Cruise ship industry vows to sink Beckham’s Miami port stadium

If there’s one fundamental law in stadium campaigns, it’s that the odds of success go down as the number of high-powered opponents goes up. So this is not at all good news for David Beckham:

Royal Caribbean Cruises and its allies have formed an organization to oppose a Major League Soccer stadium at PortMiami, marking the first coordinated resistance to David Beckham’s waterfront dream.

The Miami Seaport Alliance took out a full-page advertisement in Monday’s Miami Herald, titled “Here We Go Again,” to launch its campaign against the 25,000-seat, open-air stadium that Beckham and his representatives have proposed for the port’s shallow-water southwest corner.

“Here We Go Again” is a not-too-veiled reference to the Miami Marlins stadium fiasco, and is a sign that Loria’s Folly is still having a chilling effect on stadium subsidies in Florida. Not that the cruise ship industry is an unstoppable behemoth or anything, but Beckham might want to start considering some of his other 29 site options.

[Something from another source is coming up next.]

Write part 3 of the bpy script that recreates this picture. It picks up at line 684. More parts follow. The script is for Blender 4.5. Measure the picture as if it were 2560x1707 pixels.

3 comments on “Cruise ship industry vows to sink Beckham’s Miami port stadium

  1. Neighbors always oppose any and all development within a mile of them. Regardless of merit. Beckham will have this fight no matter what site he picks. In this case those opposed want city subsidies to develop themselves. HYPOCRITES.

  2. I was involved with Port construction years ago. Available space is reduced as it’s being utilized; to add a stadium in the limited space that will be needed in 10, 20 or 50 years is absurd.

    We already have the FIU stadium: right size, by the largest number of fans, served by two expressways and three major roads. The school could use extra money and exposure. Use it until the team picks up steam and can buy its own land and build its own stadium.

    Oh, and the Crown of Creation, Dolphin Stadium, empty most of the time (including during games).

    But, there are no juicy contracts and kickbacks from saving money.

    In other news, we need $1.6B to fix the water and sewer system. Just about the cost of the serial boondoggles over the last twenty years. Thanks Herald and pols.